I’m willing to bet most of you have Monday mornings that go something like this: alarm goes off at 6:30 AM, you hit snooze 3 times before rolling out of bed at 6:49, you shower, get dressed, walk the dog, and then grab a banana or breakfast bar before heading out to fight traffic on your way to work. But what if you mornings began, say, lying “naked from the waist down,” in a velvet-curtained room, with your eyes closed, “while clothed men huddle over [you], stroking [you] in a ritual known as orgasmic meditation — ‘OMing,’ for short”? That’s exactly how a core group of 38 men and women start each day at a small commune in San Francisco called One Taste.

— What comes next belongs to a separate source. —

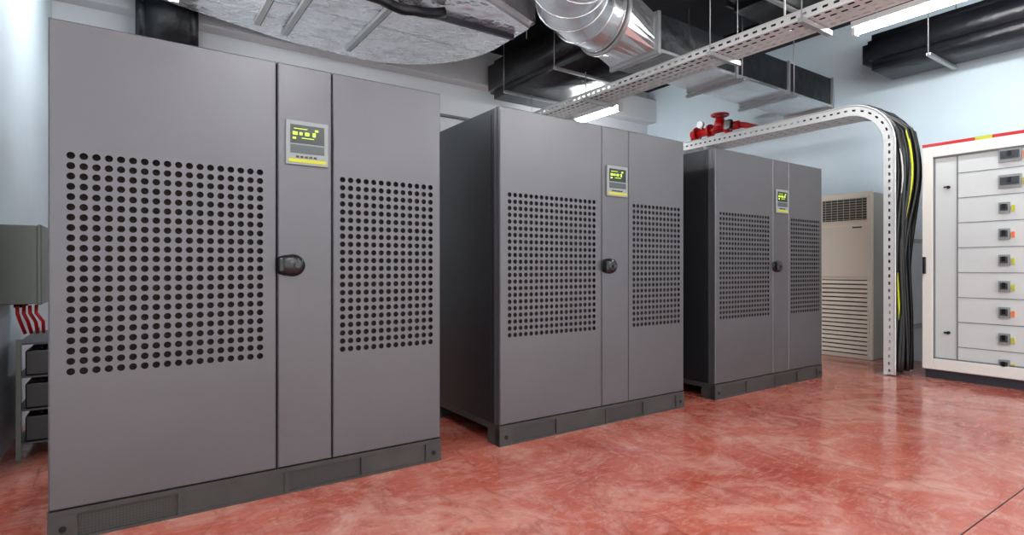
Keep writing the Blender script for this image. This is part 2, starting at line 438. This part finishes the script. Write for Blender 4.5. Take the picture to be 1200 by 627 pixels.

Sounding suspiciously like a cult, One Taste attracts an “eclectic lot,” many of whom are in their late 20s and in the middle of life transitions. Looking to find themselves, members of One Taste have these orgasmic meditations each day in which men and women agree not to make eye contact with each other as the man of each pair stimulates the woman to climax. The idea is to “hyrdrate the self.” Founder of the commune, Nicole Daedone, compares this kind of experience to “freedom” and says it wasn’t until she first hydrated herself with a Buddhist back in 1998 that she really decided to live. Hoping to give the experience to other women, she opened One Taste, a retreat center that focuses solely on the act of pleasuring women.
“In our culture,” Ms. Daedon says, “women have been conditioned to have closed sexuality and open feelings, and men to have open sexuality and closed feelings. There’s this whole area of resistance and shame.” Hmm, so I guess avoiding eye contact during unapologetically one-sided intimate acts is her answer to all the resistance and shame?